RE: Added again1 Jan 2025 18:57
"That is a very strange disconnect between SP, divi yield and NAV which I really don't understand."
I like to focus on the NAV, as that's based on a discounted cash flow (DCF) calculation, so should take into account the longer term, and not just the current yield and cover.
If you buy at NAV and if the cash flows turn out as assumed (and if they've done the maths correctly) then the rate of return (IRR) should equal the discount rate used in the DCF calculation. The latest published NAV per share was 90.6p, and the weighted average discount rate (levered) was stated to be 9.4%. As seems to be standard for other infrastructure funds I've looked at, the management fees (about 1% of NAV) are not included in the DCF calculation, so we need to deduct those, leaving an annual return (on NAV) of 8.4%. This is nominal, so I adjust for inflation by subtracting the long term inflation rate that is assumed in the DCF, namely 2%, to give a real return of 6.4%. But buying at the current 40% discount to NAV, this rises to 6.4/(1 - 0.4) = 10.6%. (This simplistic way of accounting for the discount is not strictly accurate, since it doesn't take into account the "duration" of the investment, but I believe it is erring on the low, conservative, side.)

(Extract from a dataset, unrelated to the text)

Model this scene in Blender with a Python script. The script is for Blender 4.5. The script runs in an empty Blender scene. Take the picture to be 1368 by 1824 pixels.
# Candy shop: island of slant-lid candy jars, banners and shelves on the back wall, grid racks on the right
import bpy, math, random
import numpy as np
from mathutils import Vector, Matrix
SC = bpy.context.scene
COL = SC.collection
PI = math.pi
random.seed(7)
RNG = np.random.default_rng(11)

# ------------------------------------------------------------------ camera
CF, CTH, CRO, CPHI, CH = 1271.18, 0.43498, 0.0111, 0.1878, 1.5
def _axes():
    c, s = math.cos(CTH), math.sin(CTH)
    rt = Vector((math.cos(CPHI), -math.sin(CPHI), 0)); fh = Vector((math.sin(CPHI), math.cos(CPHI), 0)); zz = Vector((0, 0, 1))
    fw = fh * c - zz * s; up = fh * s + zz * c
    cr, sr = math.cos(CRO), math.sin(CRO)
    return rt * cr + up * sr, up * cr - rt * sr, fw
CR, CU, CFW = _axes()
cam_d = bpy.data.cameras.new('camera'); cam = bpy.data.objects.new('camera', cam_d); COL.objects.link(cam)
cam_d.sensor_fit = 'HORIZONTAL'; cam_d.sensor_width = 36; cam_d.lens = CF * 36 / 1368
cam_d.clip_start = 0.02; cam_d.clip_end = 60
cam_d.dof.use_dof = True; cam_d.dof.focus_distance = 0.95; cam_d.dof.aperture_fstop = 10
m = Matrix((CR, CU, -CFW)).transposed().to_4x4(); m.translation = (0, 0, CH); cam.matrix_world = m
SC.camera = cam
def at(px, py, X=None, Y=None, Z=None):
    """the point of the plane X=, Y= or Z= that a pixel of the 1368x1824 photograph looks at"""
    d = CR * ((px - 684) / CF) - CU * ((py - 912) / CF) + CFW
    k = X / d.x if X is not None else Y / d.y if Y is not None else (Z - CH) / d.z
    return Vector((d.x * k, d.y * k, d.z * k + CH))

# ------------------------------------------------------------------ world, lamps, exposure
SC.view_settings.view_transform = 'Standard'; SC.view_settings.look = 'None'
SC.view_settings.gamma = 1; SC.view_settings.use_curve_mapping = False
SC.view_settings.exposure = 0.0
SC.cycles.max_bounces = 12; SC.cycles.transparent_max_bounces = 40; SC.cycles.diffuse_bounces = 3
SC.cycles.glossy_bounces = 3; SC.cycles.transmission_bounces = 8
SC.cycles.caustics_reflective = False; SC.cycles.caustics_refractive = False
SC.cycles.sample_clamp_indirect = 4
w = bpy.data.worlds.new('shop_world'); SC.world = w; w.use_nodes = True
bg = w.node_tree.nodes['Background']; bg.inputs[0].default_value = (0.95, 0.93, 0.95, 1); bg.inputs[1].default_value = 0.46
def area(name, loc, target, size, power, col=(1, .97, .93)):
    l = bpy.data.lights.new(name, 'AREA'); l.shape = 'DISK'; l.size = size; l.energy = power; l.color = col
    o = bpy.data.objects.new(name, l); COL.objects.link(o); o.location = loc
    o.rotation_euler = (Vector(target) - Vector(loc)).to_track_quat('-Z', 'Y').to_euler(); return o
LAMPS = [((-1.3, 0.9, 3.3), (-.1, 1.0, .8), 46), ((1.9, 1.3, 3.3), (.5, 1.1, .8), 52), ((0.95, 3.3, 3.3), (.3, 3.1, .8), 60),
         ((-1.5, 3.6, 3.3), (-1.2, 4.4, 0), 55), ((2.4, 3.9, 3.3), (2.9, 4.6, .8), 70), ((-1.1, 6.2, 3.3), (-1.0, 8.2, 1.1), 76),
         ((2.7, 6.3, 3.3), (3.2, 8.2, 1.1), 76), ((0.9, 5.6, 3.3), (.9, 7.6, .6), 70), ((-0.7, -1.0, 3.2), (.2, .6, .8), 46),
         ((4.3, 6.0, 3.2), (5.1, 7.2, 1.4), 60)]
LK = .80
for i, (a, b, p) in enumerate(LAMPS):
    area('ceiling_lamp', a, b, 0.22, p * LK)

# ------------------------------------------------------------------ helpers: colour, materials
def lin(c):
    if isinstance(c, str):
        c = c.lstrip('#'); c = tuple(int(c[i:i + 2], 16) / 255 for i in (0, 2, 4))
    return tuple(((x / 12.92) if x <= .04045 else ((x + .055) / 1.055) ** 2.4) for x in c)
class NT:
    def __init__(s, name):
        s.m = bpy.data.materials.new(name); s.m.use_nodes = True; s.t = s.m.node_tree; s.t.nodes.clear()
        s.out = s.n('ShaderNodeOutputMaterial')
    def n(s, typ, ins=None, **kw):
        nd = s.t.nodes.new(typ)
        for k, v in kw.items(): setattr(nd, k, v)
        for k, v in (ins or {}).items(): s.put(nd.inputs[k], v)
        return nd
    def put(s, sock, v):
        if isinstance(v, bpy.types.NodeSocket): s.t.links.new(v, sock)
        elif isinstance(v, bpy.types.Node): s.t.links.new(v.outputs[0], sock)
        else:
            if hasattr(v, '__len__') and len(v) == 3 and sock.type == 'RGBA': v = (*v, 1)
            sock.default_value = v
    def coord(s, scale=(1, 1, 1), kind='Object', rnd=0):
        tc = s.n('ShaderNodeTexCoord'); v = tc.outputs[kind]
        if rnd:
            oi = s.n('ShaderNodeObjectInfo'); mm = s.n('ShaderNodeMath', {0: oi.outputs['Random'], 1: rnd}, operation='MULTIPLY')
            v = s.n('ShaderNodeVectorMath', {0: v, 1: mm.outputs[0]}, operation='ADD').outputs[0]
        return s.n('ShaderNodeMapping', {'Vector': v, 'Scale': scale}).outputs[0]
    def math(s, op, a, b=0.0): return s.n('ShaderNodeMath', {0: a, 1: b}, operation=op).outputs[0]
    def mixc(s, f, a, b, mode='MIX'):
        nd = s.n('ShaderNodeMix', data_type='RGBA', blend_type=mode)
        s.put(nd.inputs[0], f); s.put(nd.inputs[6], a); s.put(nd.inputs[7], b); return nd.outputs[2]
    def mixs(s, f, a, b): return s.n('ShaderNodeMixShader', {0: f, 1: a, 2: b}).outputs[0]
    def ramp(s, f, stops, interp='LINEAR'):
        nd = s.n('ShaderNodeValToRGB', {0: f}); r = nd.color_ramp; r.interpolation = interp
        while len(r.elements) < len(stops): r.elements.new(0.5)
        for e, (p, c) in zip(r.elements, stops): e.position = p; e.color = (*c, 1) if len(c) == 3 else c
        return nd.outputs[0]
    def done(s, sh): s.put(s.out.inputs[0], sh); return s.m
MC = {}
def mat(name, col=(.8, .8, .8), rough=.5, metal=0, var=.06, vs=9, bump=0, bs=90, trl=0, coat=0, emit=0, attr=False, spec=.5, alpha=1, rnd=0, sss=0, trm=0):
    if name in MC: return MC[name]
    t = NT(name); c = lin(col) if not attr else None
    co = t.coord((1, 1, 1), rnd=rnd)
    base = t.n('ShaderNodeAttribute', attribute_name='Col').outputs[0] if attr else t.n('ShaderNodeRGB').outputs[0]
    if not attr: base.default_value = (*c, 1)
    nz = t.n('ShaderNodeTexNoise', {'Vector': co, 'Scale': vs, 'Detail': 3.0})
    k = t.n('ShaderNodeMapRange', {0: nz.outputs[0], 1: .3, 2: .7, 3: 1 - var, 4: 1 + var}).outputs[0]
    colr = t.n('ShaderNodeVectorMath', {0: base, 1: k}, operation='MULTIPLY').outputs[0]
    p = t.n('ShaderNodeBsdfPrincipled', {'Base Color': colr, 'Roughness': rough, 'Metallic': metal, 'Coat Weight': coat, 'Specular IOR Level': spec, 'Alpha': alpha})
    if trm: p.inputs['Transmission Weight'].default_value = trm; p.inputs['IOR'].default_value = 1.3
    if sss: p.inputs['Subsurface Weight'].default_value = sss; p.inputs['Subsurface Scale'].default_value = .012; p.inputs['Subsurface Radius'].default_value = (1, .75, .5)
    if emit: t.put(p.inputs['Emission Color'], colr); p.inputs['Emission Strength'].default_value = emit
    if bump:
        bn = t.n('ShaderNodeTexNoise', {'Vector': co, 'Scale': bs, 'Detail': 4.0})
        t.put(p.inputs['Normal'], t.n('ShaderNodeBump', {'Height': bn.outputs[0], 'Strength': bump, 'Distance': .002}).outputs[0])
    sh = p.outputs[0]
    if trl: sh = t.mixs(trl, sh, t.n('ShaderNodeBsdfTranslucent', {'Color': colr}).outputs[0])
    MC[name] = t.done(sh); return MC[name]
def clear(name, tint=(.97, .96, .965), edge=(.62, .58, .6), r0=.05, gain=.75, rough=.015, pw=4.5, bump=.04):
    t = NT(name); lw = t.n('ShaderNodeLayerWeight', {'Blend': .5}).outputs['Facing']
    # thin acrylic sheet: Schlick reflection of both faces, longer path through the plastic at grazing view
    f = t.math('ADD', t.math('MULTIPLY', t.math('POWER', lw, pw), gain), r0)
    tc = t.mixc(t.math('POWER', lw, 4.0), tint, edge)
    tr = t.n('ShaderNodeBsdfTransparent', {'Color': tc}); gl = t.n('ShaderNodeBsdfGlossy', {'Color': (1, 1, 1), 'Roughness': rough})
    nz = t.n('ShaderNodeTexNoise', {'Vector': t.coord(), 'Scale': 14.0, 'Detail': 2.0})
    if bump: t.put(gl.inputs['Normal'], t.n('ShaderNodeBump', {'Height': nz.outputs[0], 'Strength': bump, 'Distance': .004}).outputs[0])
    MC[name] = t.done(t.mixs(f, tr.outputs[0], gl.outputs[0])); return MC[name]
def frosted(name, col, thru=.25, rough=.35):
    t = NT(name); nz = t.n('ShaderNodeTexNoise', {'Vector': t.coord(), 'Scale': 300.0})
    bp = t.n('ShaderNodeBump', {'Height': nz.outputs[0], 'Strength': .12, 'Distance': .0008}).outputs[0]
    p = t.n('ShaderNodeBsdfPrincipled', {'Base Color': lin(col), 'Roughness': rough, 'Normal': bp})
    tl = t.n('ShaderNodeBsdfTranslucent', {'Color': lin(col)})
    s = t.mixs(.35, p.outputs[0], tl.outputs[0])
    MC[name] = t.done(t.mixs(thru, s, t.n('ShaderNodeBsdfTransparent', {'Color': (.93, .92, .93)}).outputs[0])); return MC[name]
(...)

Note that this assumes long term inflation of 2%. Personally I'm pessimistic about future inflation, and I think it's wise to consider the effect of higher inflation, let's say 5%. Based on SEIT's own sensitivity analysis, I reckon (very roughly) that 5% inflation would reduce the real returns to about 9%.
On this basis, the current yield of about 11.5% is probably not sustainable in real terms, but the expected returns are still very good.
Of course all of this assumes that the future cash flows turn out as assumed in the NAV calculation. Unfortunately I'm not able to make any assessment of those assumptions.But there are certain respects in which the NAV calculation and my calculation are conservative, and hopefully that will help to balance any over-optimism in the cash flow assumptions. Also, I'd be very happy with a real return of just 7%, so there's some margin of safety in that respect.